For casting, Bisht caught Sahi’s eye while he was working as cinematographer on Nair’s Netflix series “Trial By Fire.” “There was something about his eyes that has a real mystery to it,” Sahi recalled. Karmakar, who plays their son, was discovered through casting director Suman Saha, who also served as the film’s Bengali dialogue writer. “He’s a yoga expert, and there’s a calmness in his eyes. Because of that, you feel there’s lot of depth and sadness, which is very hard to find in teenage boys,” Das said of Karmakar, who underwent six months of training for his debut role.

The filmmakers hope audiences connect with the film’s exploration of enduring love amid impossible circumstances. “I really hope that they remember these invisible women who make our lives possible,” Das said of the film’s central theme. “Everybody has these women who come, they feed us, they take care of us, but they’re invisible. I hope they remember at least one of them.”

Sahi added, “What we leave with is a journey of love – something that threatened to break, and which was somehow held together. The hope is in these relationships enduring, rather than in a happy ending.”

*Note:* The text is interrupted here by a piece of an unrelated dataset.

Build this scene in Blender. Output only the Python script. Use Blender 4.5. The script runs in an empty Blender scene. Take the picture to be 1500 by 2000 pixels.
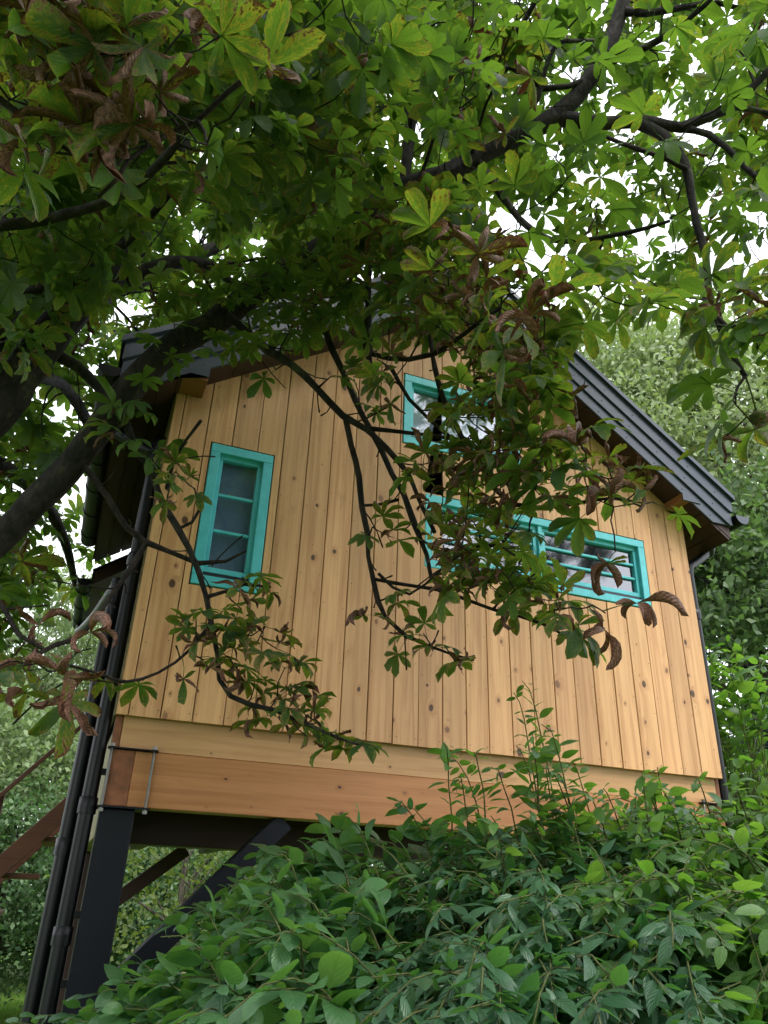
import bpy, bmesh, math, random
import numpy as np
from mathutils import Vector, Matrix

SC = bpy.context.scene
COL = SC.collection
rng = random.Random(11)
nrg = np.random.default_rng(5)

# ------------------------------------------------------------ camera
CAM = Vector((-0.1315, -3.353, 1.6044))
YAW, PITCH, ROLL = 0.36214, 0.46929, 0.037169
fw = Vector((math.sin(YAW)*math.cos(PITCH), math.cos(YAW)*math.cos(PITCH), math.sin(PITCH)))
rt0 = Vector((math.cos(YAW), -math.sin(YAW), 0)); up0 = rt0.cross(fw)
rt = rt0*math.cos(ROLL)+up0*math.sin(ROLL); up = -rt0*math.sin(ROLL)+up0*math.cos(ROLL)
cd = bpy.data.cameras.new('camera'); cam = bpy.data.objects.new('camera', cd); COL.objects.link(cam)
cam.matrix_world = Matrix(((rt.x, up.x, -fw.x, CAM.x), (rt.y, up.y, -fw.y, CAM.y), (rt.z, up.z, -fw.z, CAM.z), (0, 0, 0, 1)))
cd.sensor_fit = 'HORIZONTAL'; cd.sensor_width = 36.0; cd.lens = 36.0*1496.43/1500.0
cd.clip_start = 0.05; cd.clip_end = 500
SC.camera = cam

# ------------------------------------------------------------ sky, sun, exposure
SUN_EL, SUN_AZ = math.radians(54), math.radians(158)     # compass bearing of the veiled sun, behind the camera to the right
w = bpy.data.worlds.new('World'); SC.world = w; w.use_nodes = True
nt = w.node_tree; nt.nodes.clear()
sky = nt.nodes.new('ShaderNodeTexSky'); sky.sky_type = 'NISHITA'; sky.sun_disc = False
sky.sun_elevation = SUN_EL; sky.sun_rotation = SUN_AZ
sky.air_density = 1.0; sky.dust_density = 4.0; sky.ozone_density = 1.0
hs = nt.nodes.new('ShaderNodeHueSaturation'); hs.inputs['Saturation'].default_value = 0.22
nt.links.new(sky.outputs[0], hs.inputs['Color'])
mx = nt.nodes.new('ShaderNodeMix'); mx.data_type = 'RGBA'; mx.inputs[0].default_value = 0.72   # the cloud deck
mx.inputs[7].default_value = (9.6, 10.0, 10.6, 1)
nt.links.new(hs.outputs[0], mx.inputs[6])
bg = nt.nodes.new('ShaderNodeBackground'); bg.inputs['Strength'].default_value = 0.15
nt.links.new(mx.outputs[2], bg.inputs['Color'])
wo = nt.nodes.new('ShaderNodeOutputWorld'); nt.links.new(bg.outputs[0], wo.inputs['Surface'])
sl = bpy.data.lights.new('sun', 'SUN'); sl.energy = 1.25; sl.angle = math.radians(25); sl.color = (1.0, 0.96, 0.9)
so = bpy.data.objects.new('sun', sl); COL.objects.link(so)
sd = Vector((math.sin(SUN_AZ)*math.cos(SUN_EL), math.cos(SUN_AZ)*math.cos(SUN_EL), math.sin(SUN_EL)))
so.rotation_euler = sd.to_track_quat('Z', 'Y').to_euler()
vs = SC.view_settings
vs.view_transform = 'Standard'; vs.look = 'None'; vs.gamma = 1.0; vs.exposure = 1.15; vs.use_curve_mapping = False
SC.cycles.use_denoising = True
SC.cycles.max_bounces = 8; SC.cycles.diffuse_bounces = 2; SC.cycles.glossy_bounces = 3; SC.cycles.transmission_bounces = 5

# ------------------------------------------------------------ node helpers
class M:
    def __init__(s, name):
        s.m = bpy.data.materials.new(name); s.m.use_nodes = True; s.t = s.m.node_tree
        s.t.nodes.clear(); s.out = s.n('ShaderNodeOutputMaterial')
    def n(s, t, **kw):
        x = s.t.nodes.new(t)
        for k, v in kw.items(): setattr(x, k, v)
        return x
    def l(s, a, b): s.t.links.new(a, b)
    def setin(s, sock, v):
        if hasattr(v, 'is_linked') or isinstance(v, bpy.types.NodeSocket): s.l(v, sock)
        else: sock.default_value = v
    def math(s, op, a, b=0.0, c=0.0, clamp=False):
        x = s.n('ShaderNodeMath', operation=op); x.use_clamp = clamp
        for i, v in enumerate((a, b, c)): s.setin(x.inputs[i], v)
        return x.outputs[0]
    def mix(s, f, a, b):
        x = s.n('ShaderNodeMix', data_type='RGBA')
        s.setin(x.inputs[0], f); s.setin(x.inputs[6], a); s.setin(x.inputs[7], b)
        return x.outputs[2]
    def ramp(s, f, stops):
        x = s.n('ShaderNodeMapRange', interpolation_type='SMOOTHSTEP')
        s.setin(x.inputs[0], f); x.inputs[1].default_value = stops[0]; x.inputs[2].default_value = stops[1]
        x.inputs[3].default_value = stops[2]; x.inputs[4].default_value = stops[3]
        return x.outputs[0]
    def noise(s, vec, scale, detail=3, rough=.55, dist=0.0):
        x = s.n('ShaderNodeTexNoise'); s.l(vec, x.inputs['Vector'])
        x.inputs['Scale'].default_value = scale; x.inputs['Detail'].default_value = detail
        x.inputs['Roughness'].default_value = rough; x.inputs['Distortion'].default_value = dist
        return x.outputs[0]
    def scaled(s, vec, sc, off=None):
        x = s.n('ShaderNodeVectorMath', operation='MULTIPLY'); s.l(vec, x.inputs[0]); x.inputs[1].default_value = sc
        r = x.outputs[0]
        if off is not None:
            y = s.n('ShaderNodeVectorMath', operation='ADD'); s.l(r, y.inputs[0]); s.l(off, y.inputs[1]); r = y.outputs[0]
        return r
    def comb(s, a, b, c):
        x = s.n('ShaderNodeCombineXYZ')
        for i, v in enumerate((a, b, c)): s.setin(x.inputs[i], v)
        return x.outputs[0]
    def bump(s, h, strength, dist=.01):
        x = s.n('ShaderNodeBump'); x.inputs['Strength'].default_value = strength; x.inputs['Distance'].default_value = dist
        s.l(h, x.inputs['Height']); return x.outputs[0]
    def bsdf(s, col, rough=.5, spec=.5, metal=0.0, normal=None):
        b = s.n('ShaderNodeBsdfPrincipled')
        s.setin(b.inputs['Base Color'], col); s.setin(b.inputs['Roughness'], rough)
        b.inputs['Specular IOR Level'].default_value = spec; b.inputs['Metallic'].default_value = metal
        if normal is not None: s.l(normal, b.inputs['Normal'])
        return b.outputs[0]
    def fin(s, sh): s.l(sh, s.out.inputs['Surface']); return s.m

def rgb(r, g, b): return (r, g, b, 1)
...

The husband-wife directing duo is already developing their next project, though they’re approaching it with measured patience. “We might do the next film in five, six, seven years,” Das noted. “We want to give it all the time it needs.” They’re considering exploring new cultural and linguistic territories for their sophomore feature, embracing the lengthy immersion process such an undertaking would require.